' ' Cinema Romantico: My All-Time Top 5 Favorite Springsteen Cinematic Needle Drops

Thursday, August 15, 2019

My All-Time Top 5 Favorite Springsteen Cinematic Needle Drops

Back in the glory days of the blogosphere, when I was writing part-time for the movie blogging bar & lounge Anomalous Material, I concocted a list detailing the best Bruce Springsteen needle drops in cinematic history. As a Bruce devotee, after all, who spent his lunch break on June 14, 2019 not eating but just walking around downtown Chicago listening to “Western Stars”, I felt fairly qualified to curate such a list. Anomalous Material, though, is long gone and so is that list, though that list wouldn’t be right anymore because, well, things have changed, I’ve changed, more movies have come along, so on and so forth.

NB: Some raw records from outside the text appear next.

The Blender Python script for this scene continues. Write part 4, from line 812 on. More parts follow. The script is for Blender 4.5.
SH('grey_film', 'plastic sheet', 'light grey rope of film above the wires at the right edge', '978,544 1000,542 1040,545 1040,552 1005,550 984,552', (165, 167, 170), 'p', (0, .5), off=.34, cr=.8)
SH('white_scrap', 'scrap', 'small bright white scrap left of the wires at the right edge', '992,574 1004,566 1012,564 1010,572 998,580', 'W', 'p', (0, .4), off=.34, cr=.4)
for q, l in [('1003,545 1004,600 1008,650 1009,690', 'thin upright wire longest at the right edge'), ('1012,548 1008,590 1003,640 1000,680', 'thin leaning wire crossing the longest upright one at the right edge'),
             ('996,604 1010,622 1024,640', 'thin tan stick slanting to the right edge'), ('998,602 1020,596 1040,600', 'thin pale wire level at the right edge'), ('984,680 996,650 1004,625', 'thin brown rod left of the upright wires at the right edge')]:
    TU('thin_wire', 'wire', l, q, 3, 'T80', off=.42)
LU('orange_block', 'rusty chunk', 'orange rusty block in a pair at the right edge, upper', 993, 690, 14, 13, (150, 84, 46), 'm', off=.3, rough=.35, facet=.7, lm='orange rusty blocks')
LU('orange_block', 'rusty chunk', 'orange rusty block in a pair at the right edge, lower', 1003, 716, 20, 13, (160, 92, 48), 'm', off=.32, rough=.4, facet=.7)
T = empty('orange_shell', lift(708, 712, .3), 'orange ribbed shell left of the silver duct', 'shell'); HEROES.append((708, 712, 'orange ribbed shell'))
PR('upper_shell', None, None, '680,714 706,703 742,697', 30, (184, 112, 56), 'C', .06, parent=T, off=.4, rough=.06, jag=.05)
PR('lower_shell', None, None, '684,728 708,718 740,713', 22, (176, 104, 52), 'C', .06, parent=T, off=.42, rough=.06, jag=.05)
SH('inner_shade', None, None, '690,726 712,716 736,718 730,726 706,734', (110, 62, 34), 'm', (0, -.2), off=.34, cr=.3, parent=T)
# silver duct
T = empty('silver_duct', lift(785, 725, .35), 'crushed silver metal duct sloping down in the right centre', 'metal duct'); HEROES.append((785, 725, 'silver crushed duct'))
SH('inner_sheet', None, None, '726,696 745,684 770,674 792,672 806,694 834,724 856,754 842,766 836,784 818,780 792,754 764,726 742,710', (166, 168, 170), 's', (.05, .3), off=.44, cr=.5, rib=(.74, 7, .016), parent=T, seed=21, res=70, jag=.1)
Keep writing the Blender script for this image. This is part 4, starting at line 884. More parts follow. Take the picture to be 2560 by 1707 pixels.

And this Friday, if you didn’t know, marks the release of “Blinded by the Light”, for which this Bruce-devoted blog is very excited, based, as it is, on Sarfraz Manzoor’s Springsteen-centric memoir “Greetings from Bury Park: Race, Religion and Rock N’ Roll” about growing up as a Pakistani Muslim in Britain and leaning on the sounds of Springsteen to get through. So, in the spirit of Championship Vinyl of “High Fidelity”, where Bruce made a legendary cameo as himself, giving council to the emotionally, romantically, spiritually confused Rob Gordon, here are my all-time Top 5 Favorite Springsteen Cinematic Needle Drops.

5. “Hungry Heart” in “The Perfect Storm” (2000). Rennie Sparks of The Handsome Family once said of this song – I swear, I can’t source the quote now – that it evokes how all of life is grasping. And that’s what this scene captures. If it is nominally a celebration at the infamous Crow’s Nest upon Billy Tyne and the crew of the Andrea Gail returning to Gloucester, it comes on the heels of introducing each character’s respective crisis, all of them grasping for just a little more, a mixture of agony and elation, which, like so much of Springsteen’s catalogue, the song evokes by being at once melodically bouncy and lyrically mournful.

4. “Born in the U.S.A.” in “Canadian Bacon” (1995). Michael Moore’s comedy detailing a few Americans invading Canada under mistaken pretenses was not in any way as good as its premise. Aside from a couple solid throwaway jokes about the C.N. Tower and, yes, William McKinley, there is only one genuinely great moment and it involves Bruce. It happens when John Candy’s Sheriff Bud Boomer and his small band of pseudo soldiers, crammed together in a truck, begin singing “I was Born in the U.S.A.” for a little jingoist inspiration. “I was Born in the U.S.A.,” they sing. “Born in the U.S.A.,” they sing again. Turns out, these are the only lines they know and so they just keep singing them, over and over. Say what you want about Michael Moore, please, feel free, but I will always love for him for slyly satirizing the longstanding comical, disheartening truth that most people have no idea what this song is actually about.

3. “It’s Hard to Be a Saint in the City” in “Baby, It’s You” (1983). If Springsteen’s first album is uneven, this is one of the tracks that still illuminated it. Now long into his Revered Old Man phase, it’s a track that reminds you of the Young Springsteen’s swagger, when his voice was more a slur and less a groan, and so John Sayles, essentially a Jersey guy despite being born in New York, in making his 1983, 1966-set Jersey romance of an upper class Jewish girl and a lower class Italian boy nicknamed the Sheik, called on this song for a heightened scene in which the Sheik swaggers into the lunchroom, living out the brash lyrics, “I walked like Brando right into the sun and danced just like a Casanova.”

2. “Streets of Philadelphia” in “Philadelphia” (1993). The beginning of Jonathan Demme’s film is a montage of The City of Brotherly of Love itself, though this is no commonplace scene-setter but an evocative delineation of stakes –Phila-damn-delphia, birthplace of America, and this is us, all of this is all of us. And that’s why the solemn synthesizer and “bruised and battered” vocal of Springsteen’s Oscar-winning track is more a proper hymn to this nation than any Irving Berlin treacle.

1. “Tougher Than the Rest” in “Wild” (2014). The “High Fidelity” cameo is so great because it evokes how we Springsteen disciples cosmically consult with Bruce in our greatest times of need. And that’s what “Wild” does too, just through Bruce’s music. When Cheryl Strayed (Reese Witherspoon), on her Pacific Crest Trail sojourn, happens upon a rushing river with a rickety log bridge the only option for crossing – go forward or go home – she pauses for an instant and says to herself, since no one else is with her, “Come on, Bruce. Sing with me.” And so the needle drops on this all-star “Tunnel of Love” track and together Cheryl and Bruce sing as she navigates the bridge and crosses to the other side and I’M NOT CRYING YOU’RE CRYING.